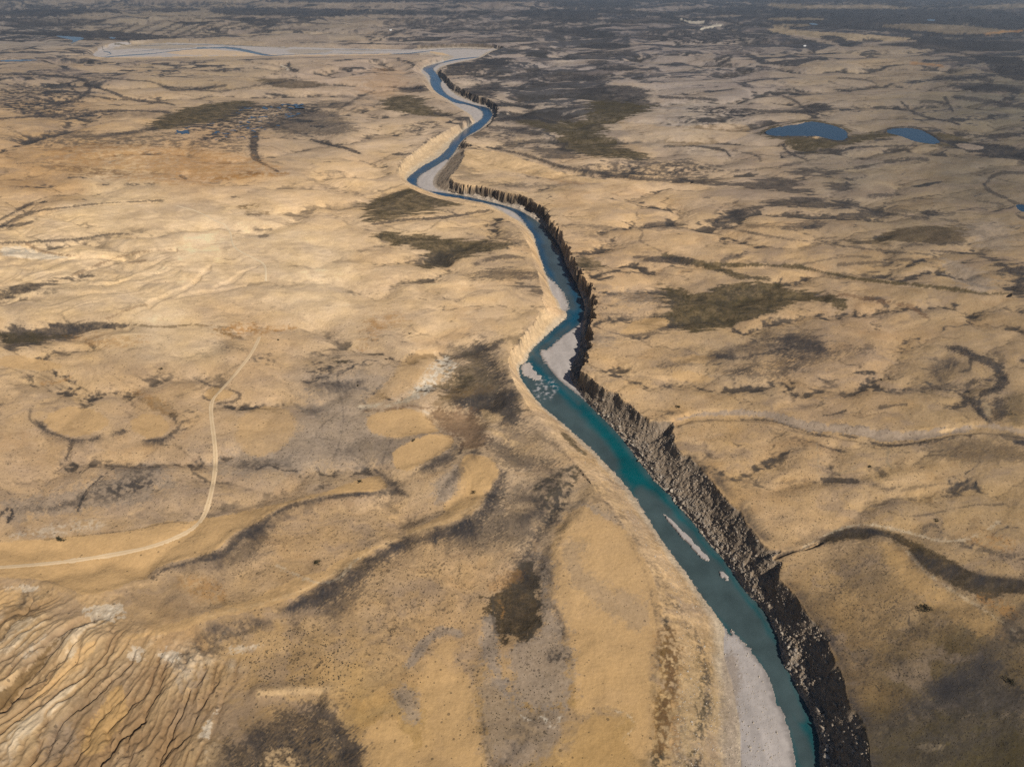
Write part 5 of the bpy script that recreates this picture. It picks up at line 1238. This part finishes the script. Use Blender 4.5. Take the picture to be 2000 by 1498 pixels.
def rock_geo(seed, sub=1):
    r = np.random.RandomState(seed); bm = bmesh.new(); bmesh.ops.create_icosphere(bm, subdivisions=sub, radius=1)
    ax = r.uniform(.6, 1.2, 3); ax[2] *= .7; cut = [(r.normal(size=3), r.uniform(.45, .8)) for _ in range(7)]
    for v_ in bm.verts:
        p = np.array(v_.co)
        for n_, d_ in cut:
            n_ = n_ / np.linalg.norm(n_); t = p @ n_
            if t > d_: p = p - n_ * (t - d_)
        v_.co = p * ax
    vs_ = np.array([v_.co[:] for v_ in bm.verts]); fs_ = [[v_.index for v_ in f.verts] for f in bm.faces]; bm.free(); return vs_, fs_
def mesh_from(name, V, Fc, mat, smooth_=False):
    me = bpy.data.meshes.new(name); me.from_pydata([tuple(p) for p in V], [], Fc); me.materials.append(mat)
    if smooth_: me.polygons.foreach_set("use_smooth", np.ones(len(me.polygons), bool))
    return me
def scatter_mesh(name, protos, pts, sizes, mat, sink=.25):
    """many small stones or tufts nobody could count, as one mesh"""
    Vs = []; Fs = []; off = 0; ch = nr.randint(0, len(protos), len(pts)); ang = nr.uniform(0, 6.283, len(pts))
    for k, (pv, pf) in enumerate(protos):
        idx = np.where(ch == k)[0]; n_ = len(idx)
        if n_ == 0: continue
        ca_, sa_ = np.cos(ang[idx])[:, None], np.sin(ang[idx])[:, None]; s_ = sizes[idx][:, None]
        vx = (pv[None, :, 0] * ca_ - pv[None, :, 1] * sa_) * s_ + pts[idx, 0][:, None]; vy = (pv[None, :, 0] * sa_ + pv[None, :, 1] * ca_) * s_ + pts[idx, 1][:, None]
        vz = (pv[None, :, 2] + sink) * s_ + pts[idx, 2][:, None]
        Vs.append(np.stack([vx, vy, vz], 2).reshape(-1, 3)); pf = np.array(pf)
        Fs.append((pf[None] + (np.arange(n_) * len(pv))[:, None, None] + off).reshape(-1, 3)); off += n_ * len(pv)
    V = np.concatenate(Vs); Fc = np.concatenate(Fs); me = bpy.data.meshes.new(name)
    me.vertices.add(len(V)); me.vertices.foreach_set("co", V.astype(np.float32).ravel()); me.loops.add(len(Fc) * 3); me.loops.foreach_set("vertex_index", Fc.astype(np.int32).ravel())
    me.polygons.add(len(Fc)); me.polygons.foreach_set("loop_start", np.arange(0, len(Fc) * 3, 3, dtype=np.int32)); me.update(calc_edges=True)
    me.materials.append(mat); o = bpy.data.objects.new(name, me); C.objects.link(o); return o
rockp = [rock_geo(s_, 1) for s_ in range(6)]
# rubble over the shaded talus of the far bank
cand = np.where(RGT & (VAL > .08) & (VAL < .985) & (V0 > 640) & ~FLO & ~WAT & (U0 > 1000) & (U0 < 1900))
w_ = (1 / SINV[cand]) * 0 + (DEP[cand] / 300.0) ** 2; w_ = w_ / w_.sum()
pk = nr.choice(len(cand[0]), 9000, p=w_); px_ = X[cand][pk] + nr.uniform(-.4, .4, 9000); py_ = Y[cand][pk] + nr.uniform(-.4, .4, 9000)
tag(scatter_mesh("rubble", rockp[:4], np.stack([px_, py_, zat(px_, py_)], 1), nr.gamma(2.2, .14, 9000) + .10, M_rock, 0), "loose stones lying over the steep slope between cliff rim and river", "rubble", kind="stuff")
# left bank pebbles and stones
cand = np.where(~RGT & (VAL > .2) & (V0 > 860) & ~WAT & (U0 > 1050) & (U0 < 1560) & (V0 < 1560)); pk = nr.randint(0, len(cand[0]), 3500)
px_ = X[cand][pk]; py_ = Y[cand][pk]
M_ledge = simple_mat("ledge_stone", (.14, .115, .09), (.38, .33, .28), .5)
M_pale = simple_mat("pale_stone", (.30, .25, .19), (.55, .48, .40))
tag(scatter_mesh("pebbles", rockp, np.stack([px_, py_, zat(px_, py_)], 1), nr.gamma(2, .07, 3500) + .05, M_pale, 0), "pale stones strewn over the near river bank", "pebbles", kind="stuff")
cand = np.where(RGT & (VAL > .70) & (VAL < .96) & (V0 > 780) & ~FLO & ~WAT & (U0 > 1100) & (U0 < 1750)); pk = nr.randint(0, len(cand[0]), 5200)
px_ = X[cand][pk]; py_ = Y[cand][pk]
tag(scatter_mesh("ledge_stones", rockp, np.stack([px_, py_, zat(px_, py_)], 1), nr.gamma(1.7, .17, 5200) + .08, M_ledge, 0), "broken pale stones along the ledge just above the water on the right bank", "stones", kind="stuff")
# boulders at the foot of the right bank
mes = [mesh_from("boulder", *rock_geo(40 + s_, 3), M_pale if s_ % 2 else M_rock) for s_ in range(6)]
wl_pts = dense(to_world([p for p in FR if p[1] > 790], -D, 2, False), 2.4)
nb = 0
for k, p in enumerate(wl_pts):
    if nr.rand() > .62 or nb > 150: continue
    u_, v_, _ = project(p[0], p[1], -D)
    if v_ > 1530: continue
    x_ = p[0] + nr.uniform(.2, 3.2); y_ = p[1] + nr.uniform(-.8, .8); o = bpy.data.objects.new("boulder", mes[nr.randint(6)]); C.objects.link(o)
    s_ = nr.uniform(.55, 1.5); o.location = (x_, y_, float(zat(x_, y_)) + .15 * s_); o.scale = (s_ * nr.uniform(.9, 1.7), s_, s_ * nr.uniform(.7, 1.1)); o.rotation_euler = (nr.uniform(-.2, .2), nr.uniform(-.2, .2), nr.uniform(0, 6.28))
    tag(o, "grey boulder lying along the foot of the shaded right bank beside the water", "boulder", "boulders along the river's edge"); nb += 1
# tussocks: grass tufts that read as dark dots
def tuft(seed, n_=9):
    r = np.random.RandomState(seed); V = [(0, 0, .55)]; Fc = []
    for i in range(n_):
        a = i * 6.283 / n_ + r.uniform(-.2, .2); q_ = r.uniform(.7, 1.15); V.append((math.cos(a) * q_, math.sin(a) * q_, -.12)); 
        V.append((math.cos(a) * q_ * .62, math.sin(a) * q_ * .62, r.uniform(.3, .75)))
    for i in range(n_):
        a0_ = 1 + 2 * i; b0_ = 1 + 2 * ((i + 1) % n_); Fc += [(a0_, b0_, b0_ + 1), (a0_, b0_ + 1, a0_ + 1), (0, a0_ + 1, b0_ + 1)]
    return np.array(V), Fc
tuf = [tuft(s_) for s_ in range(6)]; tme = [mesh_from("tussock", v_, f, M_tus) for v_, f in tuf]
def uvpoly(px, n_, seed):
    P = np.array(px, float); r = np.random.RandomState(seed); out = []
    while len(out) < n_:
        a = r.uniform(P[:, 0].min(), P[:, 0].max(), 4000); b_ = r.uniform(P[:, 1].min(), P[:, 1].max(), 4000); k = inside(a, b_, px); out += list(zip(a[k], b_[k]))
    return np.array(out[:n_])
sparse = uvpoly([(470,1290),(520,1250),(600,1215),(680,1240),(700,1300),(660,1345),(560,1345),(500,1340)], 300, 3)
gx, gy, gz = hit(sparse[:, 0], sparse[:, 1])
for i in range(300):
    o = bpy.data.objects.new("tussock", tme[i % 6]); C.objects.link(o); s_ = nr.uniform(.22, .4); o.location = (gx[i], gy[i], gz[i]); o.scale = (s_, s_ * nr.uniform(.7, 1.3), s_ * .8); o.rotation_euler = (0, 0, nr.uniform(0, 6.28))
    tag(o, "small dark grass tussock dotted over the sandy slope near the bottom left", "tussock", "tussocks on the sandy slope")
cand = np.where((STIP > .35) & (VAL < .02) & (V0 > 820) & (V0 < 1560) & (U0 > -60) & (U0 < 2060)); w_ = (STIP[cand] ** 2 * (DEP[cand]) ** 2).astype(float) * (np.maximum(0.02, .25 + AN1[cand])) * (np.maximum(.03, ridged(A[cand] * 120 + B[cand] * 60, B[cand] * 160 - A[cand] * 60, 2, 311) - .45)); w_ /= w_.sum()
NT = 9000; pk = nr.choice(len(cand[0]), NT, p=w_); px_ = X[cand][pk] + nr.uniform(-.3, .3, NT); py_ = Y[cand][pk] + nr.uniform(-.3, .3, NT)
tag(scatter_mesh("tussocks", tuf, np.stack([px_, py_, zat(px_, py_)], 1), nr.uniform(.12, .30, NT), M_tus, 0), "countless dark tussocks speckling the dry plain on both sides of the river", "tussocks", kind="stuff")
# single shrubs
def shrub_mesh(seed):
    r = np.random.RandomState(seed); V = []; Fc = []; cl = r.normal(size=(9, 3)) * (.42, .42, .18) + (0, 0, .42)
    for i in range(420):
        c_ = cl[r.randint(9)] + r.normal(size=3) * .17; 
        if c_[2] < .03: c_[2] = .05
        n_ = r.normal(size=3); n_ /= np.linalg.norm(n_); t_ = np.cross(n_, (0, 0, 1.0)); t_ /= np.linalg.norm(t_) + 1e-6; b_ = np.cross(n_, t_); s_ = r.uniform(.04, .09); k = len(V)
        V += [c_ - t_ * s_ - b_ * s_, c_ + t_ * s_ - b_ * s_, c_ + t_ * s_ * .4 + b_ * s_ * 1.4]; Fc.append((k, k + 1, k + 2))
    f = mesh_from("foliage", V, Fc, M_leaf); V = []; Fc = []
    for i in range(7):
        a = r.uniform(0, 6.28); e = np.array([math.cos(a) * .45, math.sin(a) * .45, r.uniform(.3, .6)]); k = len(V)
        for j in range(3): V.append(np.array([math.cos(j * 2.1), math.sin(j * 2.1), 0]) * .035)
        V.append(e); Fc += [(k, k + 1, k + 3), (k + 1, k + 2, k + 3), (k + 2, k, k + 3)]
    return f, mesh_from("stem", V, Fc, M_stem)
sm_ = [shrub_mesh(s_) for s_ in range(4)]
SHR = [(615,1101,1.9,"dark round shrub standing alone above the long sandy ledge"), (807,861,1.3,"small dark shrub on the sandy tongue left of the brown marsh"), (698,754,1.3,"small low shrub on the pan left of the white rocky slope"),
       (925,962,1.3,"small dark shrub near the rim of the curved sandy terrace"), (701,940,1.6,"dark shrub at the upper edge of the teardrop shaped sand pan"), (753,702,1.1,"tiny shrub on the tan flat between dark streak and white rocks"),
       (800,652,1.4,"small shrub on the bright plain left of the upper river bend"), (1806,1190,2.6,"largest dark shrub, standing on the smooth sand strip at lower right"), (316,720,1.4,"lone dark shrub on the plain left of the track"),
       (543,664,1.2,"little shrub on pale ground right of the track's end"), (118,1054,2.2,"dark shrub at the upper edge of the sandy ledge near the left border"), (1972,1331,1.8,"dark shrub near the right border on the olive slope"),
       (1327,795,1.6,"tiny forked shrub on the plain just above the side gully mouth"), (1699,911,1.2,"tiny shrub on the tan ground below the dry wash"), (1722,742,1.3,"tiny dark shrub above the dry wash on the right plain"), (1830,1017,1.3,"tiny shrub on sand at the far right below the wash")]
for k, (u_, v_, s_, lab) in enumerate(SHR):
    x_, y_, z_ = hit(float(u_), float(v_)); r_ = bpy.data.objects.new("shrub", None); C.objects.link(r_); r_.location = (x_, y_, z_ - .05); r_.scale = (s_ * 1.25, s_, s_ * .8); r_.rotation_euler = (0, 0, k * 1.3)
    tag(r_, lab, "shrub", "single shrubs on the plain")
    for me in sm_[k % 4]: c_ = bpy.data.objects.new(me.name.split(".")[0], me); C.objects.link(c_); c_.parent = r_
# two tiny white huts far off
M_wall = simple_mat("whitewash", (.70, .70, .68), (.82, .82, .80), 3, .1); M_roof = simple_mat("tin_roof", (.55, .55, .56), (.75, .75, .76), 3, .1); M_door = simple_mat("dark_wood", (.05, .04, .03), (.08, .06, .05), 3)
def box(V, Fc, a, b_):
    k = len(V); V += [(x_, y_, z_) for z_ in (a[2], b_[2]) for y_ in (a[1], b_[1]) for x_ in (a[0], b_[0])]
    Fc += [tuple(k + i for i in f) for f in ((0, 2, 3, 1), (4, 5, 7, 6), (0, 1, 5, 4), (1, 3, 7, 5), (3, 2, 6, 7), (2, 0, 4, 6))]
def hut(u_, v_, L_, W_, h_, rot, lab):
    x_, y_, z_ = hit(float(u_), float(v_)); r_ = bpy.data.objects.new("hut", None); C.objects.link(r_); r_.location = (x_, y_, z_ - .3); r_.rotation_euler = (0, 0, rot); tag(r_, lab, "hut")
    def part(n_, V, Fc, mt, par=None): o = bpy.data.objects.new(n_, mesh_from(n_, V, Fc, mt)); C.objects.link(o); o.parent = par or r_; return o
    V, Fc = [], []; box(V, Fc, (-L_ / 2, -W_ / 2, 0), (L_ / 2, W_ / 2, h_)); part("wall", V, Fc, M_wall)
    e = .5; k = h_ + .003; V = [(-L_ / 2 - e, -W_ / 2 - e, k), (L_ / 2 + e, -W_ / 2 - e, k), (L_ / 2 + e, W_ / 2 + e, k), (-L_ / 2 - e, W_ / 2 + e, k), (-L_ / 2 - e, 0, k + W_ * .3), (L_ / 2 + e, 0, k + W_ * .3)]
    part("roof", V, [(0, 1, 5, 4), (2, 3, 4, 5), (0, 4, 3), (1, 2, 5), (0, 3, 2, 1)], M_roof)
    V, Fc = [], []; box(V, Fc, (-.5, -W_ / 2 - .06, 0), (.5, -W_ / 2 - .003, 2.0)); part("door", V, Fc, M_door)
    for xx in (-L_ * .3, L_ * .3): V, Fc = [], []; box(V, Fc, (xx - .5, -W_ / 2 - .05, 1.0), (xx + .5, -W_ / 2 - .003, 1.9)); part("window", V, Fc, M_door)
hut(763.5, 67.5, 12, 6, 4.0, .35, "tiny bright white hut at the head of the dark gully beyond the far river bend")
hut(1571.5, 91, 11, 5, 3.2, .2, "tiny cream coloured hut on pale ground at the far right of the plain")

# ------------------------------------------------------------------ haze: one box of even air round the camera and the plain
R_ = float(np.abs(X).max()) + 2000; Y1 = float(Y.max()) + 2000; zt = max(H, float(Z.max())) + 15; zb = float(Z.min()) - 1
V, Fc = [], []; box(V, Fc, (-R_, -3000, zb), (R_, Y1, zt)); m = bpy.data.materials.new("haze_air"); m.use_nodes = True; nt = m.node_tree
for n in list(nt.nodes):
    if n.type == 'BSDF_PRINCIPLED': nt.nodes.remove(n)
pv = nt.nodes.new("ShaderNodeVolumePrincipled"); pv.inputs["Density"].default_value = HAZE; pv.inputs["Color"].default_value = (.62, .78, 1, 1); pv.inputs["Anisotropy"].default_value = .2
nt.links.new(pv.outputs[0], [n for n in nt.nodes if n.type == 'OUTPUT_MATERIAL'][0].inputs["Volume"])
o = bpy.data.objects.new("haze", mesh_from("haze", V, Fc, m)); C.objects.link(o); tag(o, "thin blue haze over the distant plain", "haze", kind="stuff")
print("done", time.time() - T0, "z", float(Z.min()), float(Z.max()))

→ WHAT YOU SHOULD DO
Check each line above for the word "part", and copy the lines where it appears.

→ FINAL RESULT
Write part 5 of the bpy script that recreates this picture. It picks up at line 1238. This part finishes the script. Use Blender 4.5. Take the picture to be 2000 by 1498 pixels.
    def part(n_, V, Fc, mt, par=None): o = bpy.data.objects.new(n_, mesh_from(n_, V, Fc, mt)); C.objects.link(o); o.parent = par or r_; return o
    V, Fc = [], []; box(V, Fc, (-L_ / 2, -W_ / 2, 0), (L_ / 2, W_ / 2, h_)); part("wall", V, Fc, M_wall)
    part("roof", V, [(0, 1, 5, 4), (2, 3, 4, 5), (0, 4, 3), (1, 2, 5), (0, 3, 2, 1)], M_roof)
    V, Fc = [], []; box(V, Fc, (-.5, -W_ / 2 - .06, 0), (.5, -W_ / 2 - .003, 2.0)); part("door", V, Fc, M_door)
    for xx in (-L_ * .3, L_ * .3): V, Fc = [], []; box(V, Fc, (xx - .5, -W_ / 2 - .05, 1.0), (xx + .5, -W_ / 2 - .003, 1.9)); part("window", V, Fc, M_door)